The Long View, the Really Long View, on the Stock Market

March 6, 2013

By Jason Zweig, The Wall Street Journal

The Dow Jones Industrial Average goes back to May 26, 1896. Richard Sylla goes a lot farther back than that.

Sylla, an economist at the Stern School of Business at New York University and chairman of the Museum of American Finance, is one of the nation’s most eminent financial historians. He is a natural source to put the Dow’s latest record in long-term context.

The historical perspective, Sylla tells me in this recent video interview, suggests that “if we’re lucky we may see a series of these all-time highs.” He adds wryly, “There are such things as bull markets.”

Sylla continues, “One thing I’ve learned in my many years of studying these things is that markets overshoot, both on the upside and the downside. They seem to go further than one might rationally expect them to go…a new all-time high is probably just a stepping stone to another one.”

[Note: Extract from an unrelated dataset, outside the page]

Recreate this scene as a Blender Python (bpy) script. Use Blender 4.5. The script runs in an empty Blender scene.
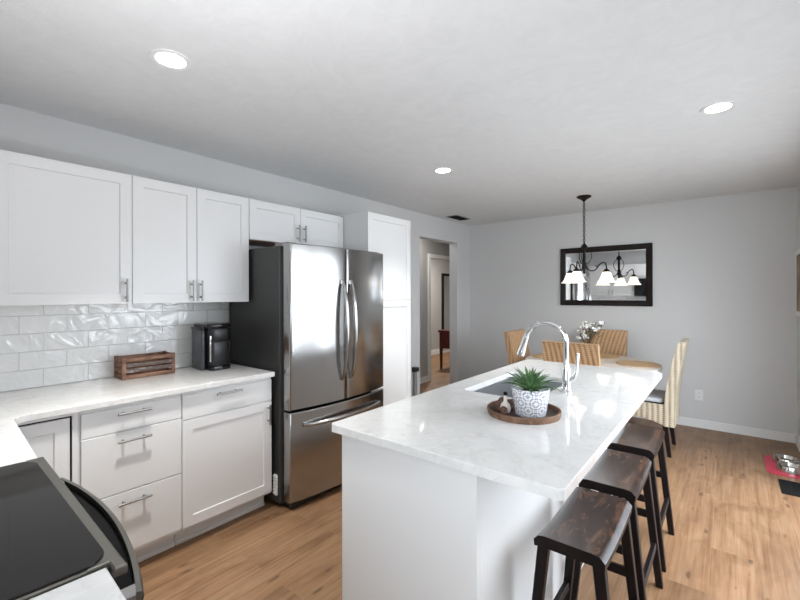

Can the Fed sustain the low-interest-rate policy that has been gushing rocket fuel into the financial markets? “We’re in a kind of brave new world as far as central-banking policy goes,” Sylla says. “There hasn’t been any previous period where you’ve had interest rates being purposely kept very low [as a deliberate result of coordinated central-bank policy]…There’s not much precedent for that in history.” He adds, “We should be very skeptical of [the Fed’s] ability to get exactly what it wants.”